Enno Schöningh über unterschiedliche Energieverbräuche
: CO2-Ausgleichseis für heiße Tage

Die Kugel Eis ist zu teuer. Sie kostet fast 2 Euro. Ich möchte sie mir trotzdem holen, denn es ist heiß. Und schon bin ich beim Thema Krisen. Es führt zurzeit einfach kein Weg an ihnen vorbei. Bei den Eispreisen denke ich an die Inflation, und als mir das Eis in Sekundenschnelle wegschmilzt, ans Klima. Die Welt ist zu heiß und das Eis ist zu teuer.

Wenn ich das Geld dafür hätte, würde ich den ärmeren Schichten reicher Länder ein CO2-Ausgleichseis spendieren. Diese emittieren global betrachtet zwar auch zu viel Kohlendioxid, haben es aber geschafft, ihre Pro-Kopf-Emissionen seit 1990 zu senken. Das geht aus dem Welt-Ungleichheitsbericht von 2022 hervor.

Klimamaßnahmen in Deutschland, wie LED statt Glühbirne, zielen auf die Masse ab. Effizienzverbesserungen ermöglichen allen Einsparungen. Doch diejenigen, die es sich leisten konnten, kompensieren die Einsparungen mit erhöhtem Verbrauch, manche sogar mehr als das. Denn wenn Menschen mehr Geld haben, pusten sie meist auch mehr CO2 in die Luft. Beim CO2-Ausgleichseis geht es also nicht um Lob für das umweltbewusste Handeln ärmerer Menschen, sondern um die Anerkennung der Tatsachen.

Denn Tatsache ist, dass diese Menschen mit dafür gesorgt haben, dass Deutschland seine Emissionen von 1.200 Gigatonnen CO2-Äquivalente im Jahr 1990 auf jetzt 762 Tonnen reduziert hat. Tatsache ist auch, dass ärmere Menschen unter steigenden Preisen und Hitze besonders leiden. Nicht nur, weil Klimaanlagen teuer sind, sondern auch, weil arme Stadtviertel schlechter aufgebaut sind. Es gibt mehr Beton und weniger Grün.

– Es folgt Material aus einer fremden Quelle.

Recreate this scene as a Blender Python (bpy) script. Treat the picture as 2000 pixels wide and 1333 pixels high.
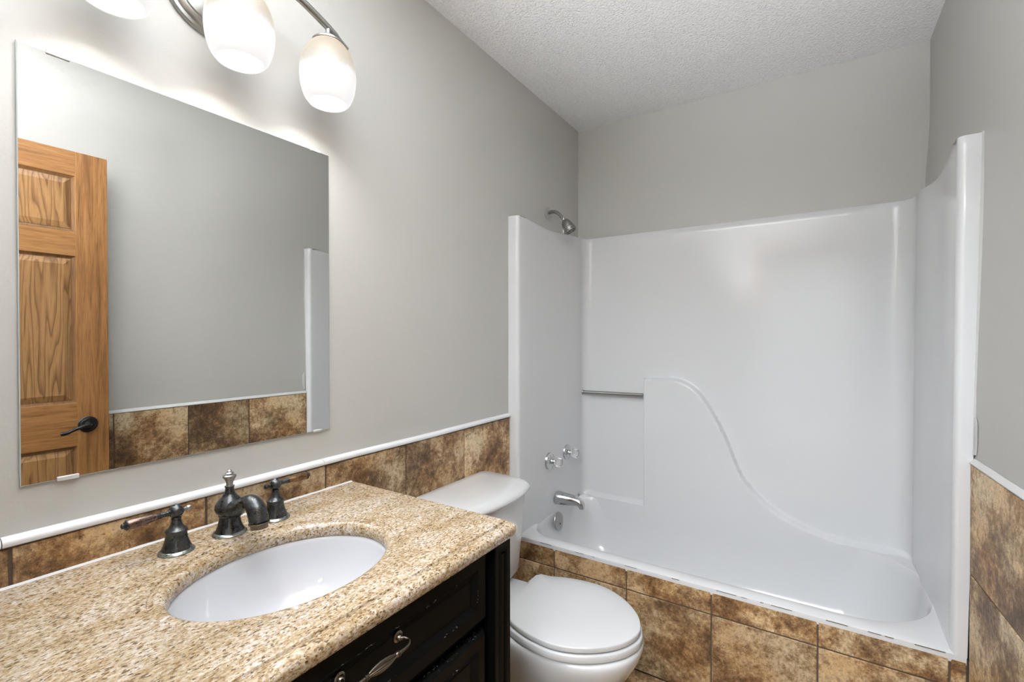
import bpy, bmesh, math, random
from mathutils import Vector, Matrix, noise
random.seed(7)
PI = math.pi
scene = bpy.context.scene
for o in list(bpy.data.objects):
    bpy.data.objects.remove(o)
COL = scene.collection

# ------------------------------------------------------------------ camera
YAW, PITCH, ROLL = 0.5755, -0.0082, -0.0008
cam_d = bpy.data.cameras.new('camera')
cam_d.sensor_width = 36.0
cam_d.lens = 917.9 / 2000 * 36.0
cam_d.clip_start = 0.01
cam = bpy.data.objects.new('camera', cam_d)
COL.objects.link(cam)
F = Vector((-math.sin(YAW) * math.cos(PITCH), math.cos(YAW) * math.cos(PITCH), math.sin(PITCH)))
R = Vector((math.cos(YAW), math.sin(YAW), 0))
U = R.cross(F)
R2 = R * math.cos(ROLL) + U * math.sin(ROLL)
U2 = -R * math.sin(ROLL) + U * math.cos(ROLL)
m = Matrix((R2, U2, -F)).transposed().to_4x4()
m.translation = Vector((1.1515, 0, 1.2632))
cam.matrix_world = m
scene.camera = cam

# ------------------------------------------------------------------ world, exposure, lights
w = bpy.data.worlds.new('world')
w.use_nodes = True
w.node_tree.nodes['Background'].inputs[0].default_value = (0.9, 0.95, 1.0, 1)
w.node_tree.nodes['Background'].inputs[1].default_value = 0.3
scene.world = w
scene.view_settings.view_transform = 'Standard'
scene.view_settings.look = 'None'
scene.view_settings.exposure = 0.85
scene.view_settings.gamma = 1.0
scene.view_settings.use_curve_mapping = False

HALL_W = 92.0      # added fill light high in the hallway, behind the camera
BULB_W = 2.8       # bulb in each vanity shade
SHADE_E = 0.46      # glow of the frosted shades
ld = bpy.data.lights.new('hall_fill', 'AREA')
ld.shape = 'RECTANGLE'; ld.size = 1.2; ld.size_y = .9
ld.energy = HALL_W; ld.color = (0.90, 0.95, 1.0)
lo = bpy.data.objects.new('hall_fill', ld); COL.objects.link(lo)
lo.location = (1.05, -.95, 2.42)
lo.rotation_euler = (math.radians(20), 0, 0)

CEIL_W = 430.0     # added fill spot near the doorway, bouncing its light off the ceiling
pd = bpy.data.lights.new('bounce_fill_spot', 'SPOT'); pd.energy = CEIL_W; pd.color = (.92, .96, 1)
pd.spot_size = math.radians(82); pd.spot_blend = 1.0; pd.shadow_soft_size = .08
po_ = bpy.data.objects.new('bounce_fill_spot', pd); COL.objects.link(po_); po_.location = (.74, .38, 1.30)
po_.rotation_euler = (math.radians(180 + 12), 0, 0)     # faces up, leaning a little into the room

THROW_W = 118.0      # added fill, an unseen spot in the hall aimed through the doorway at the ceiling
pd = bpy.data.lights.new('hall_fill_spot', 'SPOT'); pd.energy = THROW_W; pd.color = (.92, .96, 1)
pd.spot_size = math.radians(62); pd.spot_blend = .8; pd.shadow_soft_size = .15
po_ = bpy.data.objects.new('hall_fill_spot', pd); COL.objects.link(po_); po_.location = (1.05, -.50, 1.15)
po_.rotation_euler = (math.radians(90 + 46), 0, 0)

# ------------------------------------------------------------------ materials
def newmat(name):
    m = bpy.data.materials.new(name); m.use_nodes = True
    nt = m.node_tree
    return m, nt, nt.nodes['Principled BSDF']

def setp(b, **k):
    names = dict(col='Base Color', rough='Roughness', metal='Metallic', coat='Coat Weight', croug='Coat Roughness',
                 spec='Specular IOR Level', trans='Transmission Weight', ior='IOR', ecol='Emission Color', estr='Emission Strength', sss='Subsurface Weight')
    for a, v in k.items():
        if a in ('col', 'ecol'): v = (*v, 1)
        b.inputs[names[a]].default_value = v

def simple(name, **k):
    m, nt, b = newmat(name); setp(b, **k); return m

def N(nt, t, **k):
    n = nt.nodes.new(t)
    for a, v in k.items():
        if a in n.inputs: n.inputs[a].default_value = v
        else: setattr(n, a, v)
    return n

def objco(nt, scale=(1, 1, 1), rot=(0, 0, 0)):
    c = N(nt, 'ShaderNodeTexCoord'); mp = N(nt, 'ShaderNodeMapping')
    mp.inputs['Scale'].default_value = scale; mp.inputs['Rotation'].default_value = rot
    nt.links.new(c.outputs['Object'], mp.inputs['Vector']); return mp.outputs[0]

def noise_t(nt, vec, scale, detail=4, rough=.55, dist=0):
    n = N(nt, 'ShaderNodeTexNoise'); n.inputs['Scale'].default_value = scale; n.inputs['Detail'].default_value = detail
    n.inputs['Roughness'].default_value = rough; n.inputs['Distortion'].default_value = dist
    nt.links.new(vec, n.inputs['Vector']); return n.outputs['Fac']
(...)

Ein New Yorker Rechercheteam fand heraus, dass sich die Oberflächentemperatur zweier sozial verschiedener Viertel im selben Stadtteil um fast 6 Grad Celsius unterschied. Am gleichen Tag.

Das ist ungerecht. Das CO2-Ausgleichseis für heiße Tage sollte von denjenigen spendiert werden, die es verpasst haben, trotz Einsparpotenzialen tatsächlich Energie zu sparen.